Sentiment Analysis with Self-Built Naive Bayes Classifier
Classification lies at the heart of both human and machine intelligence.
Introduction
I decided to initiate a sentiment analysis project to enhance my understanding of the probabilistic machine learning classifier. In this binary classification project, I attempted to build a Naive Bayes Classifier from scratch. I utilized the self-built classifier to conduct the sentiment classification or say, the extraction of sentiment (the positive or negative orientation that a writer expresses toward some object). In this project, I used the NLTK movie review corpus. Reviews are separated into a training set (80% of the data) and a development set (10% of the data). Within each set, reviews are sorted by sentiment (positive/negative). The files are already tokenized. Each review is in its own file. (You can find the complete code on my GitHub)
Two assumptions of Naive Bayes model
Naive Bayes is a generative model that makes
- the bag of words assumption (position doesn’t matter) and
- the conditional independence assumption (words are conditionally independent of each other given the class).
Main Function Instruction
Training function
This function serves the purpose of training the Naive Bayes Classifier. It takes two inputs: training data and the other is the select rate, which is the hyperparameter that users can define themselves. The training function computes the maximum likelihood estimate. I completed this task by using frequencies in the data. For example, I derive the maximum likelihood estimate of P(wi|c) by assuming a feature is just the existence of a word in the document's bag of words, and computing P(wi|c) as the fraction of times the word wi appears among all words in all documents of class c. Note that I use add-1 smoothing, in this case, to avoid getting 0 in probability when encountering unseen words.
Test function
This function serves to apply our classifier to the testing data and take the `argmax` to find the most probable class. Note that this function would generate a dictionary 'results' such that:
results[filename][‘correct’] = correct class
results[filename][‘predicted’] = predicted class
Evaluate function
This function would, given the results of the test set, computes precision, recall, and F1 score for each class, and the overall accuracy, and prints out the classifier's performance.
Select feature function
The select_features function takes two inputs as well, train_set and select_rate. The function selects features by computing mutual information for each word, a value that falls between 0 and 1, and selects the top n features with the highest information gain. (n is decided based on the selec_rate that user-defined in the first place)
For example, the following list contains those words with top 60 highest information gain.
Grid search function
The grid_search take training set, validating set and a list of select rates as input and generates a dataframe containing the performance of the classifier on the basis of different possible combination of features. In this case, I use F1 score and accuracy as my main metrics to rank the classifier.

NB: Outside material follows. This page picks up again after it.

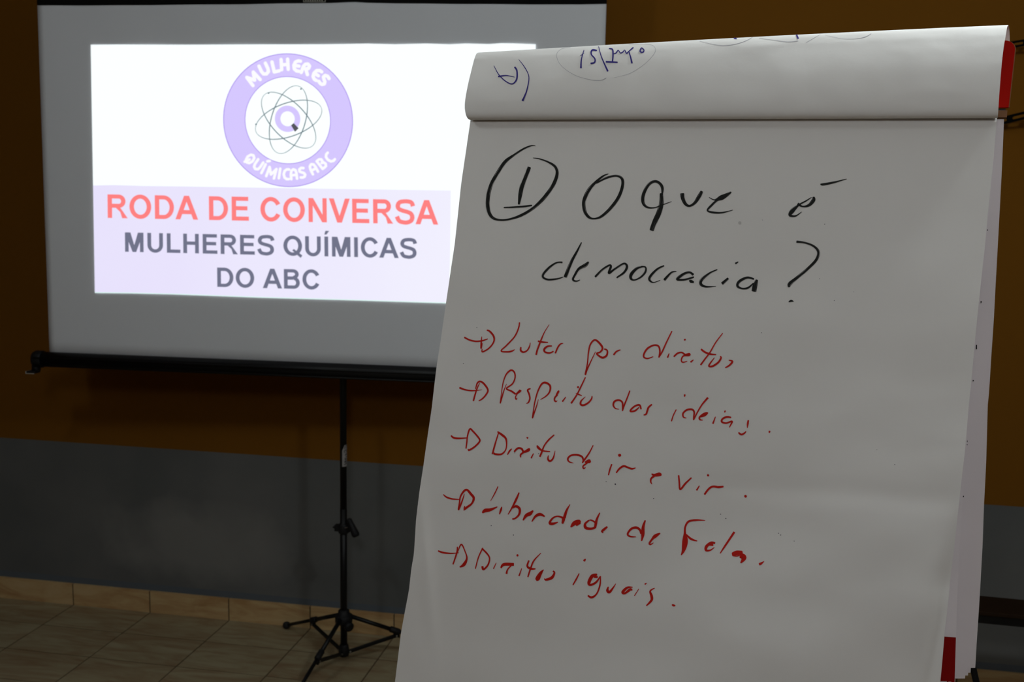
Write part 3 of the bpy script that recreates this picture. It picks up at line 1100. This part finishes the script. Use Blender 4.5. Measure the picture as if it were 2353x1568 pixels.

Improvement of predictive power
At first, I tried to use the top 100 features with the highest information gain; however, the result turned out to be quite disappointing. The F1 score and accuracy were quite low, and the precision wasn't ideal either (as shown in the following graph).
To optimize the classifier, I implemented a self-defined grid search function, which serves the purpose of looking for the best set of features and training the model based on the selected features. Luckily, this time we derived a more pleasant result.